For both Carla and Doug, their Marriage Enrichment Retreat offered a refreshing angle on marriage as a partnership of equals, helping each other work toward a shared goal.
“Doug and I, we’re kind of a unique couple because we work together, so we breathe in the fact that we’re a team in our business and we’re a team in our parenting, and I home-school two out of our three boys, so there’s a lot of family time that involves a lot of co-parenting,” Carla explains. “Just to hear them teach about the whole person, coming in as a healthy person, bringing your best into the relationship, that all was really good.”
“You’ll often hear people throw in the Scripture of ‘wives, submit to your husbands’,” says Doug, “but with the win-win philosophy, you’re two whole individuals and throw in that interaction, that was an interesting way to describe a marriage.”
“The whole time I was sitting in those sessions,” adds Carla, “I thought not just about how I’m going to communicate with Doug differently, but how am I going to communicate with my kids differently, how am I going to change the dynamics in my family.”
And Doug was especially pleased with the commitment to provide extra help for couples who might need it. “They don’t kick you out at the end,” he stresses. “There’s help if you need to work through things.”
For Carla, the Marriage Enrichment tagline, “Make your strong marriage stronger,” perfectly captures her and Doug’s experience at their retreat.
“I couldn’t ask for anything differently out of the weekend,” she sums up. “We didn’t change anything in our marriage, but I know now that if I feel something, if I feel triggered, then we can have a heart talk about it.
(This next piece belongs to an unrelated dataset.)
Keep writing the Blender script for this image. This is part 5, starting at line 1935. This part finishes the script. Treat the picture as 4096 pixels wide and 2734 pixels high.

We have understanding.”
She continues, “It’s so easy to think that if your marriage isn’t falling apart that you don’t need to do anything, but actually that’s the best time to enhance your marriage; it’s like adding fertilizer to your already blooming garden. You’re gonna make it even stronger, healthier and more beautiful. We’re also doing it for our boys that we’re raising, showing them what a healthy marriage looks like. We want to grow and be better. I don’t want to be complacent or stagnant. If I can be a better wife to Doug or a better mom to my boys, I want God to reveal that to me.”
Doug is just as enthusiastic as he looks back on their time at the retreat. Although he had expected it to be good, the experience itself went far beyond his expectations. For anyone considering a Marriage Enrichment Retreat, he offers a simple word of encouragement: “You should go to one of these events and see it for yourself.”